The dining room is small, bright, and built around sharing, with the open feel of a neighbourhood Peckham restaurant rather than a dark cocktail den. The bar sits within it, so a drink and a meal run together.
It is a compact space and a popular one, which is why the no-bookings policy bites. The room turns over through the evening, so timing matters.
The cocktails are the reason to file this as a bar. The team works with homemade ingredients like lemongrass-infused whisky, Thai basil bitters, and a barrel-aged Negroni, building drinks designed to sit with regional Thai spice. The Makrut Sour, on kaffir-lime-infused gin, and the Thai Sabai, with lime, sugar, basil, and Mekong Thai spirit, are the signatures.

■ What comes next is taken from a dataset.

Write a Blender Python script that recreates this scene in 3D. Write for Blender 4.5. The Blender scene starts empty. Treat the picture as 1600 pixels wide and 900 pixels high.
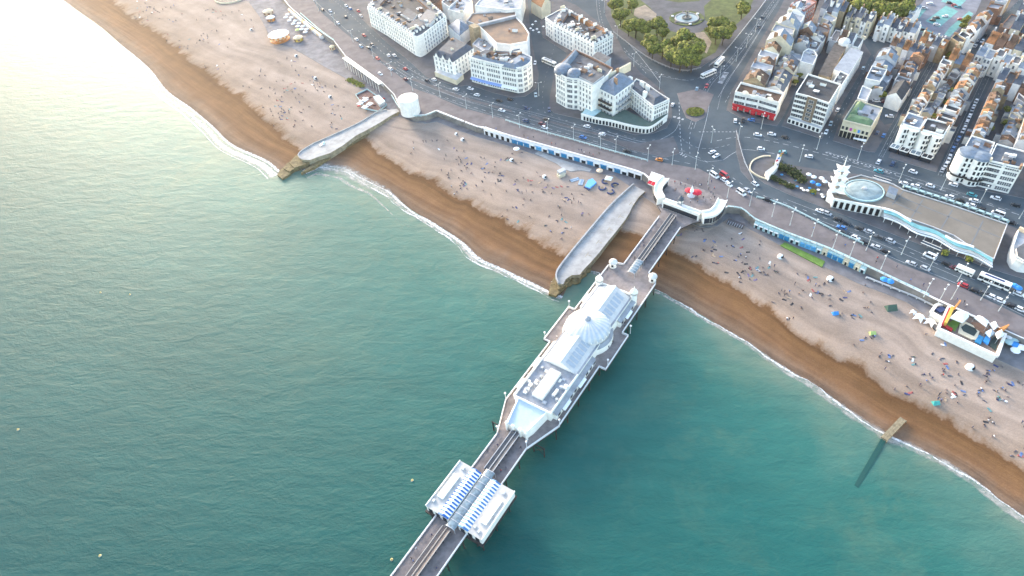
import bpy, bmesh, math, random
from mathutils import Vector
from mathutils.bvhtree import BVHTree
R = random.Random(11)
PI = math.pi
scn = bpy.context.scene
COL = scn.collection

# ---------------------------------------------------------------- camera
FPX, TILT, ROLL, CAMZ = 1040.0, math.radians(45), math.radians(6), 220.0
_fw = Vector((0, math.sin(TILT), -math.cos(TILT)))
_u0 = Vector((0, math.cos(TILT), math.sin(TILT)))
_r0 = Vector((1, 0, 0))
_rt = _r0*math.cos(ROLL) - _u0*math.sin(ROLL)
_up = _u0*math.cos(ROLL) + _r0*math.sin(ROLL)
cd = bpy.data.cameras.new("camera")
cam = bpy.data.objects.new("camera", cd)
COL.objects.link(cam)
from mathutils import Matrix
m3 = Matrix((_rt, _up, -_fw)).transposed()
cam.matrix_world = Matrix.Translation((0, 0, CAMZ)) @ m3.to_4x4()
cd.sensor_width = 36.0
cd.lens = 36.0*FPX/1600.0
cd.clip_end = 6000
scn.camera = cam

# ---------------------------------------------------------------- sky, sun, exposure
SUN_AZ, SUN_EL = math.radians(-27), math.radians(16)     # azimuth clockwise from +Y
w = bpy.data.worlds.new("World")
scn.world = w
w.use_nodes = True
nt = w.node_tree
bg = nt.nodes["Background"]
sky = nt.nodes.new("ShaderNodeTexSky")
sky.sky_type = 'NISHITA'
sky.sun_disc = False
sky.sun_elevation = SUN_EL
sky.sun_rotation = SUN_AZ
sky.air_density = 1.0
sky.dust_density = 1.7
sky.ozone_density = 0.6
nt.links.new(sky.outputs[0], bg.inputs[0])
bg.inputs[1].default_value = 0.15
sl = bpy.data.lights.new("sun", 'SUN')
sl.energy = 1.0
sl.angle = math.radians(12.0)
sl.color = (1.0, 0.91, 0.80)
sun = bpy.data.objects.new("sun", sl)
COL.objects.link(sun)
sd = Vector((math.sin(SUN_AZ)*math.cos(SUN_EL), math.cos(SUN_AZ)*math.cos(SUN_EL), math.sin(SUN_EL)))
sun.rotation_euler = sd.to_track_quat('Z', 'Y').to_euler()
sun.location = (0, 0, 400)
scn.view_settings.view_transform = 'Standard'
scn.view_settings.look = 'None'
scn.view_settings.exposure = 2.3
scn.view_settings.gamma = 1.0
scn.view_settings.use_curve_mapping = False
scn.cycles.use_denoising = True
scn.cycles.max_bounces = 5
scn.cycles.diffuse_bounces = 3
scn.cycles.glossy_bounces = 2
scn.cycles.transparent_max_bounces = 6
scn.cycles.sample_clamp_indirect = 4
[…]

Order the Makrut Sour or the barrel-aged Negroni to start, then move to a spice-friendly wine or an Asian tea with the food. The list rewards trusting the bar over ordering a standard classic.
The crowd is Peckham locals, Bellenden Road regulars, and south London diners who come for the cooking and stay for the drinks. It leans informed and relaxed rather than scene-driven.
Evenings are busy and the no-bookings rule means the early sitting goes fast. Weekend lunches are the calmer window. Go for the food and the cocktails together, not for a late drinks-only session.
A cocktail before Thai small plates
A serious, spice-led drinks list built to sit with regional Thai sharing plates.
A Bellenden Road date
Bright, compact, and personable, with cocktails that give you something to talk about.
Skip if you need a booking
Walk-in only. Arrive early or plan for a wait at the bar.